### DATASET CONTENT:
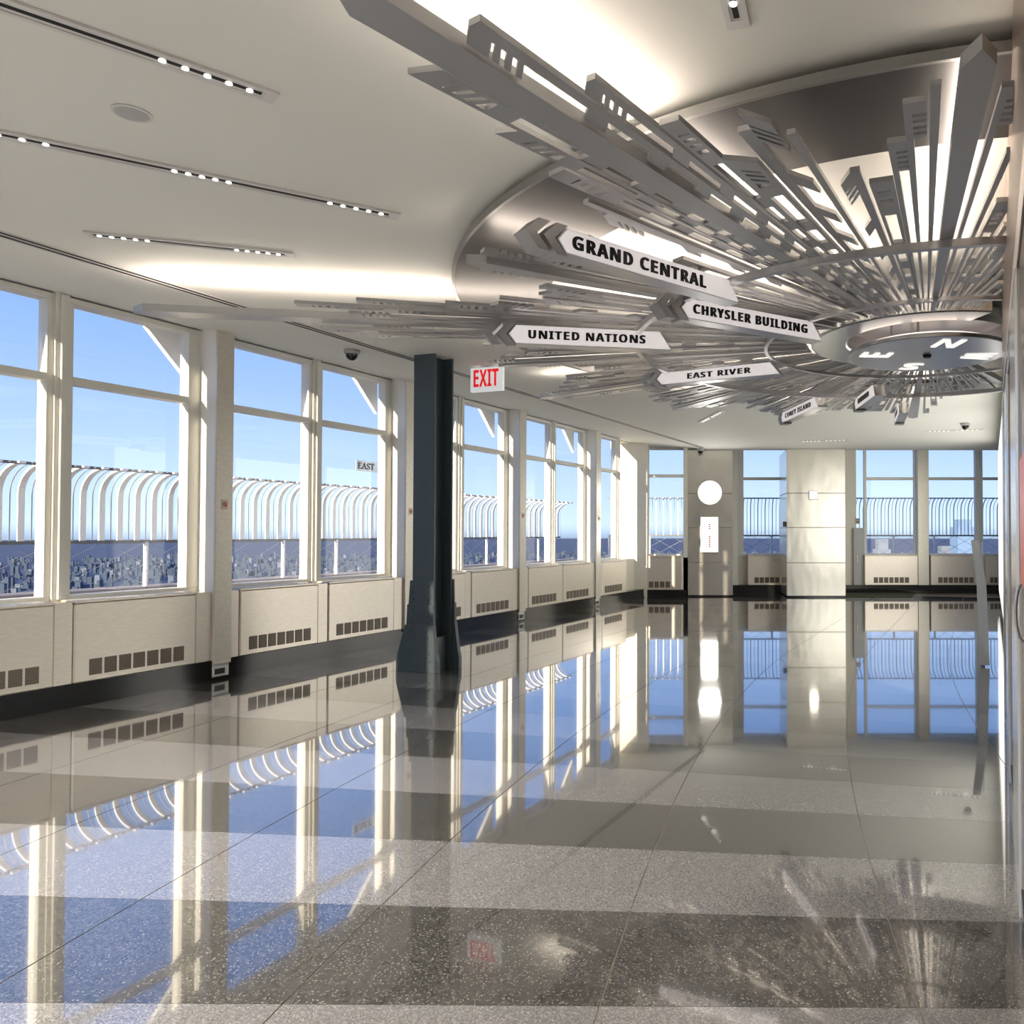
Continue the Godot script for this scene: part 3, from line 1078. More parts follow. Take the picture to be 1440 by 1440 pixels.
func starburst() -> void:
	var root := thing("ceiling_compass", "round art deco metal compass of radiating bars hung from the ceiling", "ceiling sculpture", Transform3D(Basis(), HUB))
	# backing ring and its rim
	var st := mb()
	arc(st, 3.25, 3.945, 1.858, 1.893, 7.5, 209.0, 96)
	part("backing_disc", st, M.disc_metal, root)
	st = mb()
	arc(st, 3.945, 3.965, 1.852, 1.897, 7.5, 209.0, 96)
	part("rim", st, M.rim_metal, root)
	for a in [29.0, 47.0, 62.0, 100.0, 125.0, 150.0, 175.0]:
		st = mb()
		cyl(st, P(a, 3.86, 1.893), P(a, 3.86, 1.95), 0.018, 12)
		part("hanger", st, M.rim_metal, root)
	# the two carrying rings
	st = mb()
	arc(st, 2.51, 2.55, 1.60, 1.645, 4.0, 224.0, 110)
	part("support_ring", st, M.ring_metal, root)
	st = mb()
	arc(st, 1.385, 1.415, 1.62, 1.648, -6.0, 245.0, 90)
	part("support_ring", st, M.ring_metal, root)
	# hub: soffit, cove, disc with letters
	st = mb()
	lathe(st, [Vector2(1.0, 1.95), Vector2(1.0, 1.663), Vector2(0.98, 1.655), Vector2(0.7, 1.668), Vector2(0.685, 1.68)], 72, -12.0, 248.0)
	var hub := part("hub", st, M.hub_metal, root)
	st = mb()
	lathe(st, [Vector2(0.685, 1.68), Vector2(0.73, 1.72), Vector2(0.74, 1.78), Vector2(0.66, 1.82), Vector2(0.0, 1.82)], 72, 0.0, 360.0)
	part("cove", st, M.ring_metal, hub)
	st = mb()
	arc(st, 0.50, 0.56, 1.60, 1.62, 0.0, 360.0, 48)
	var lamp := part("lamp_ring", st, M.strip_lamp, root)
	for i in 8:
		var a := i * 45.0 + 10.0
		area_light("cove_light", root, P(a, 0.53, 1.63), P(a + 90.0, 1, 0), Vector3.UP, Vector2(0.35, 0.05), 0.022, Color(1.0, 0.88, 0.78))
	st = mb()
	lathe(st, [Vector2(0.0, 1.585), Vector2(0.66, 1.585), Vector2(0.683, 1.575), Vector2(0.683, 1.548), Vector2(0.675, 1.545), Vector2(0.0, 1.545)], 72)
	var disc := part("hub_disc", st, M.hub_metal, root)
	st = mb()
	cyl(st, Vector3(0, 1.55, 0), Vector3(0, 1.525, 0), 0.045, 20, 0.03)
	part("lens_cap", st, M.camera_black, disc)
	for e in [["N", -6.0, 0.2], ["E", 86.0, 0.16], ["S", 178.0, 0.17], ["W", 268.0, 0.24]]:
		var u := P(e[1], 1, 0)
		var down := Vector3.DOWN
		share("letter", lettering(e[0], e[2], 0.26, 0.008), M.letter_glow, disc, Transform3D(Basis(u.cross(down), u, down), u * 0.45 + Vector3.UP * 1.542))
	for i in 3:
		var a := 30.0 + i * 70.0
		st = mb()
		cyl(st, P(a, 0.3, 1.58), P(a, 0.3, 1.83), 0.012, 10)
		part("hanger", st, M.ring_metal, root)
	# rays measured one by one in the near quarter
	var H := 1.65
	var r: Node3D
	r = ray(root, "main", 13.8, 1.66, 4.35, H)
	uplight(root, r, 13.8, 1.5, 3.92, H + 0.056, 1.1)
	r = ray(root, "bar", 15.75, 0.55, 4.15, H + 0.005)
	ray(root, "louver", 16.85, 1.3, 4.02, H + 0.02, 1.04, 0.0, -1.0)
	ray(root, "louver", 18.1, 1.25, 3.72, H + 0.02, 1.04, 0.0, -1.0)
	ray(root, "ladder", 19.75, 1.9, 3.38, H + 0.015)
	ray(root, "comb", 22.0, 1.9, 3.5, H + 0.02, 1.04, 0.12, 1.0)
	ray(root, "bar", 24.05, 0.55, 3.97, H + 0.01)
	ray(root, "comb", 25.9, 2.1, 4.06, H + 0.02, 1.04, 0.14, -1.0)
	ray(root, "ladder", 28.1, 1.85, 3.93, H + 0.0, 1.04, 0.1)
	r = ray(root, "ladder", 29.75, 1.25, 4.3, H + 0.01)
	r = ray(root, "comb", 31.2, 1.2, 4.68, H + 0.01, 1.04, 0.06, 1.0)
	r = ray(root, "comb", 32.7, 1.5, 5.13, H + 0.012, 1.04, 0.06, 1.0)
	r = ray(root, "main", 34.5, 1.75, 5.5, H)
	uplight(root, r, 34.5, 1.6, 5.3, H + 0.056, 2.4)
	ray(root, "ladder", 36.3, 1.4, 5.1, H + 0.01, 1.04, 0.06)
	ray(root, "ladder", 37.7, 1.3, 4.62, H + 0.02, 1.04, 0.05)
	ray(root, "ladder", 39.6, 1.6, 4.2, H + 0.03)
	ray(root, "bar", 41.2, 0.6, 3.9, H + 0.01)
	ray(root, "comb", 42.8, 1.7, 3.7, H + 0.03, 1.04, 0.1, 1.0)
	# right of north the rays shorten against the wall
	for e in [["louver", 11.8, 1.2, 4.2, -1.0], ["bar", 10.5, 0.5, 3.6, 1.0], ["ladder", 8.9, 1.6, 3.0, 1.0], ["bar", 7.2, 0.55, 2.9, 1.0], ["comb", 5.6, 1.6, 2.4, 1.0], ["bar", 3.6, 0.7, 2.2, 1.0], ["bar", 1.5, 0.7, 2.0, 1.0], ["ladder", -1.0, 1.8, 1.8, 1.0], ["bar", -4.0, 0.8, 1.6, 1.0]]:
		ray(root, e[0], e[1], e[2], e[3], H + 0.012, 1.04, 0.0, e[4])
	# the other sixteenths repeat the same rhythm
	var mains := [[36.3, 4.3], [58.8, 4.0], [81.3, 6.32], [103.8, 4.1], [126.3, 4.9], [148.8, 4.5], [171.3, 4.9], [193.8, 4.7], [216.3, 2.4]]
	var tpl := [["louver", 0.10, 1.2, -0.25, 1.0], ["ladder", 0.17, 1.35, -0.55, 1.0], ["bar", 0.245, 0.6, -0.75, 1.0], ["ladder", 0.325, 1.8, -0.95, 1.0], ["comb", 0.43, 1.9, -1.1, 1.0], ["bar", 0.51, 0.6, -0.7, 1.0], ["comb", 0.59, 1.9, -0.85, -1.0], ["ladder", 0.69, 1.8, -0.65, 1.0], ["bar", 0.765, 0.6, -0.75, 1.0], ["ladder", 0.835, 1.35, -0.35, 1.0], ["louver", 0.905, 1.2, -0.15, -1.0]]
	for k in mains.size():
		var a0: float = mains[k][0]
		var l0: float = mains[k][1]
		if k > 0:
			r = ray(root, "main", a0, 1.7, l0, H)
			if k < 8:
				uplight(root, r, a0, 1.5, 6.2 if k == 2 else (3.85 if k == 1 else l0 - 0.12), H + 0.056, [2.0, 1.6, 3.2, 1.6, 1.1, 1.3, 1.2, 1.1][k])
		if k == mains.size() - 1:
			break
		var l1: float = mains[k + 1][1]
		for e in tpl:
			var f: float = e[1]
			var a := a0 + 22.5 * f
			if a < 44.0:
				continue
			var base := lerpf(minf(l0, 5.0), minf(l1, 5.0), f)
			var len: float = maxf(base + e[3] + rng.randf_range(-0.18, 0.12), 2.2)
			ray(root, e[0], a, e[2], len, H + rng.randf_range(0.0, 0.035), 1.04, rng.randf_range(0.0, 0.1), e[4])
	# long low outriders beside the east ray
	ray(root, "ladder", 77.8, 1.0, 5.1, H + 0.03, 3.0)
	ray(root, "ladder", 75.8, 1.0, 4.65, H + 0.035, 3.0)
	ray(root, "ladder", 83.4, 1.1, 5.05, H - 0.03, 3.0)
	ray(root, "ladder", 85.2, 1.1, 4.8, H - 0.03, 3.0)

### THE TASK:
Report only the count of lines that include the string "part".

### EXERCISE OUTPUT:
12